Women show little sign of wanting more babies amid the cash incentives that Putin is proposing. The allowances are too small to have any impact on the quality of housing, education and health care. As a result, Russian women are emigrating in growing numbers.

Another aspect of the population problem is location. Anyone who can move is moving to Moscow and other cities in European Russia. They want to escape the harsh climate and poor living conditions of Siberia, the Far East and the Caucasus.

The move west -- something like 20 to 25 percent of the population have moved out of Siberia and the Far East in the last 10 years (including around half a million Jews who migrated to Israel) -- is a major problem for the development of Russia, as Putin has recognized.


Posted by Orrin Judd at August 20, 2006 8:46 PM
Comments

Too much of this demographic analysis popular on with Mr. Steyn (and this site) stikes me as way too linear in its thinking. It may well be that several European nations have 1.3 replacement rates, but that doesn't mean that every couple is having 1.3 children. For every family with no kids, another has 2 or 3 (2.6 to be exact). It seems to me that, in a generation, all of the children of those couples having 2.6 will be having 2.6 or so of their own. Raising the birth rate. This would appear to me to be a similar phenomenon to the differing rates in various states of the US.

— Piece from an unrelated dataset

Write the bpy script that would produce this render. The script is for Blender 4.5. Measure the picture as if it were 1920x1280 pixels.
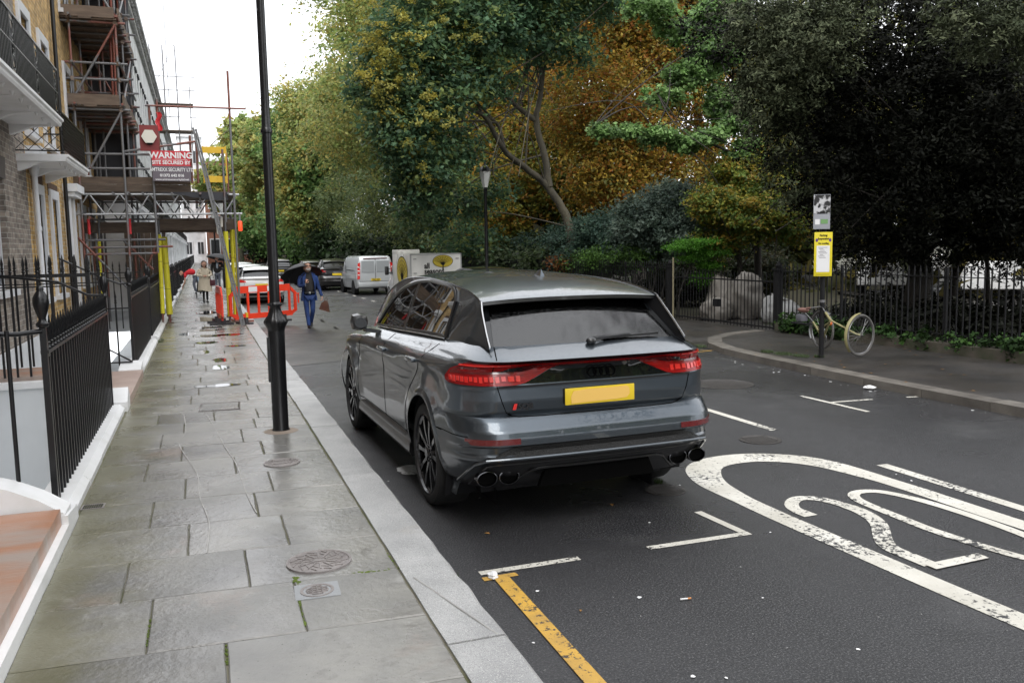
import bpy, bmesh, math, random
import numpy as np
from mathutils import Vector, Matrix, noise
R_ = math.radians
for o in list(bpy.data.objects): bpy.data.objects.remove(o, do_unlink=True)
scene = bpy.context.scene
C = scene.collection

# ------------------------------------------------------------ camera, world, sun, exposure
CAM_H = 1.90; FPX = 1616.5; YAW = .3436; PITCH = .1094; ROLL = -.018
def cam_axes():
    f = Vector((math.sin(YAW)*math.cos(PITCH), math.cos(YAW)*math.cos(PITCH), -math.sin(PITCH)))
    r = Vector((math.cos(YAW), -math.sin(YAW), 0)); d = f.cross(r)
    c, s = math.cos(ROLL), math.sin(ROLL)
    return c*r - s*d, s*r + c*d, f
AX_R, AX_D, AX_F = cam_axes()
cam_d = bpy.data.cameras.new('camera'); cam = bpy.data.objects.new('camera', cam_d); C.objects.link(cam)
m = Matrix((AX_R, -AX_D, -AX_F)).transposed().to_4x4(); m.translation = (0, 0, CAM_H)
cam.matrix_world = m
cam_d.sensor_width = 36; cam_d.lens = FPX/1920*36; cam_d.clip_start = .05; cam_d.clip_end = 3000
scene.camera = cam
def at(px, py, Y):
    """point of the place seen at a photo pixel, at street distance Y"""
    d = AX_R*(px-960)/FPX + AX_D*(py-640)/FPX + AX_F
    t = Y/d.y
    return Vector((0, 0, CAM_H)) + d*t

world = bpy.data.worlds.new("World"); scene.world = world; world.use_nodes = True
nt = world.node_tree; nt.nodes.clear()
SUN_EL, SUN_AZ = R_(48), R_(200)
sky = nt.nodes.new('ShaderNodeTexSky'); sky.sky_type = 'NISHITA'; sky.sun_disc = False
sky.sun_elevation = SUN_EL; sky.sun_rotation = SUN_AZ; sky.dust_density = 4; sky.air_density = 1.0; sky.ozone_density = 1.0
hs = nt.nodes.new('ShaderNodeHueSaturation'); hs.inputs['Saturation'].default_value = .12
tc = nt.nodes.new('ShaderNodeTexCoord'); nz = nt.nodes.new('ShaderNodeTexNoise'); nz.inputs['Scale'].default_value = 2.2; nz.inputs['Detail'].default_value = 5
cr = nt.nodes.new('ShaderNodeValToRGB'); cr.color_ramp.elements[0].position = .3; cr.color_ramp.elements[0].color = (13.5, 13.9, 14.6, 1)
cr.color_ramp.elements[1].position = .7; cr.color_ramp.elements[1].color = (17.5, 17.7, 18.2, 1)
mx = nt.nodes.new('ShaderNodeMix'); mx.data_type = 'RGBA'; mx.inputs[0].default_value = .85
bg = nt.nodes.new('ShaderNodeBackground'); bg.inputs['Strength'].default_value = .1
wo = nt.nodes.new('ShaderNodeOutputWorld')
L = nt.links.new
L(sky.outputs[0], hs.inputs['Color']); L(tc.outputs['Generated'], nz.inputs['Vector']); L(nz.outputs['Fac'], cr.inputs[0])
L(hs.outputs[0], mx.inputs[6]); L(cr.outputs[0], mx.inputs[7]); L(mx.outputs[2], bg.inputs[0]); L(bg.outputs[0], wo.inputs[0])
sun_d = bpy.data.lights.new('sun', 'SUN'); sun_d.energy = 1.5; sun_d.angle = R_(40); sun_d.color = (1, .97, .93)
sun = bpy.data.objects.new('sun', sun_d); C.objects.link(sun)
sun.rotation_euler = (math.pi/2 - SUN_EL, 0, math.pi - SUN_AZ)
scene.view_settings.view_transform = 'Standard'; scene.view_settings.look = 'None'
scene.view_settings.gamma = 1; scene.view_settings.exposure = 0.56
scene.view_settings.use_curve_mapping = False
scene.render.engine = 'CYCLES'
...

Posted by: Brandon at August 20, 2006 10:03 PM

In America it's the Christians who have higher birth rates.

Posted by: oj at August 20, 2006 10:13 PM

C.S. Lewis nailed the culture of death quite ably in That Hideous Strength. It is all part of the universal demonic conspiracy.

The ironic thing is that all the "brights" were not so bright as to have foreseen this result. To the very end, the fools supposed that the success of the West had been in spite of and not because of its spiritual heritage.

Posted by: Lou Gots at August 20, 2006 10:16 PM

Brandon:

Yes, if everything stayed as-is, then something like that probably would happen. Maybe not a bottoming of the fertility decline, followed by an increase, but at least a dramatic slowing of the rate of fertility decline, with a smaller population base.

However, there are at least two factors, both covered by Steyn, that might change the dynamic considerably.

First, in populations with access to birth control, optimistic people tend to have more children than do fatalistic people. But, optimistic people also tend to be more ambitious and entrepreneurial than the average person. Those are exactly the kind of people who will be heading for Continental Europe's exits over the next twenty years.
So, it seems likely that not only will Europe be losing a generation of their hardest workers and brightest minds, they'll also be losing those most likely to reproduce.

Second, the effects of having a large minority population of mostly-unassimilated and high-fertility Muslims are a bit of a wildcard.
One possible outcome is that by the time native Euros again have a fertility rate sufficient for population growth, they'll barely be a majority in their own nations, or even be at parity with the Muslim community. By that time, some Euro nations will have changed in every way but their names.
As has been explored many times in this forum, that dynamic was the main reason that Israel has decided to withdraw from Gaza and the West Bank - the Palestinian Arabs have a much higher rate of population growth than do Israeli Jews.